Toledo hopped to swing great's beat

Lionel Hampton's music electrified many a Toledo night - and nightclub - starting in 1942.

Mr. Hampton first appeared in the city at the Trianon Ballroom that year. He continued performing at the Paramount Theater through the 1940s, and his growing popularity took his shows to the Civic Auditorium and the Toledo Sports Arena.

“I remember when I used to play Toledo, all those beautiful theaters and clubs,” he recalled in a 1986 interview.

In January, 1954, Toledo Mayor Ollie Czelusta proclaimed a Lionel Hampton Day. The artist was met at Central Union Station and paraded downtown, where he was given a key to the city.

The same year, Toledo tunesmith Porter Roberts sued Mr. Hampton over rights to “Your Million Dollar Smile,” a song Mr. Hampton's band sometimes played. Mr. Roberts said the musician owed him $50,000, but a Lucas County Common Pleas Court jury decided it was worth only the $800 Mr. Hampton originally paid for it.

“The jury deliberated only 30 minutes before finding for the defendant, after which three jurors asked for and received Mr. Hampton's autograph,” The Blade reported. Apparently, the two men reconciled over time, and the Hampton orchestra later recorded the Roberts tune.

Mr. Hampton's recording career brought him into contact with Toledo jazz piano legend Art Tatum. With drummer Buddy Rich they formed The Hampton-Tatum Rich Trio; their 1955 album still is available.

Toledo was not always a high point in Mr. Hampton's travels. In 1969, he played two nights to an audience of 10 to 20 in a downtown go-go club, only months after playing at President Nixon's inaugural ball in Washington. A woman was heard shouting “Three dollars? I'm not paying $3 just to hear Lionel Hampton!”

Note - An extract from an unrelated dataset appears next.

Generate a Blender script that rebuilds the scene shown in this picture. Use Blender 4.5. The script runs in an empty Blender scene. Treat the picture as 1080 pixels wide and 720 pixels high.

The bandleader described the sparse crowd as “small, but enthusiastic.”

But he kept coming back anyway, and his swing and big-band style came back into fashion. In 1980, he played the Toledo Club with a 14-piece orchestra and, in 1986, he entertained at the Labor Day waterfront festival. In 1989, he opened the Toledo Symphony Pops Series with a lively song, dance, drums, and vibraphone performance that packed the Stranahan Theater at the Masonic Complex on Heatherdowns Boulevard.

Gladys Hampton, Mr. Hampton's wife and business manager, had several friends in Toledo.

Weldon Barnet, founder of the newspaper The Toledo Script, said Hampton income helped to finance the enterprise.

“I told her Toledo's Negro community needed a newspaper, and I intended to start one,” he said in 1970. “She gave me $1,000 for the project.”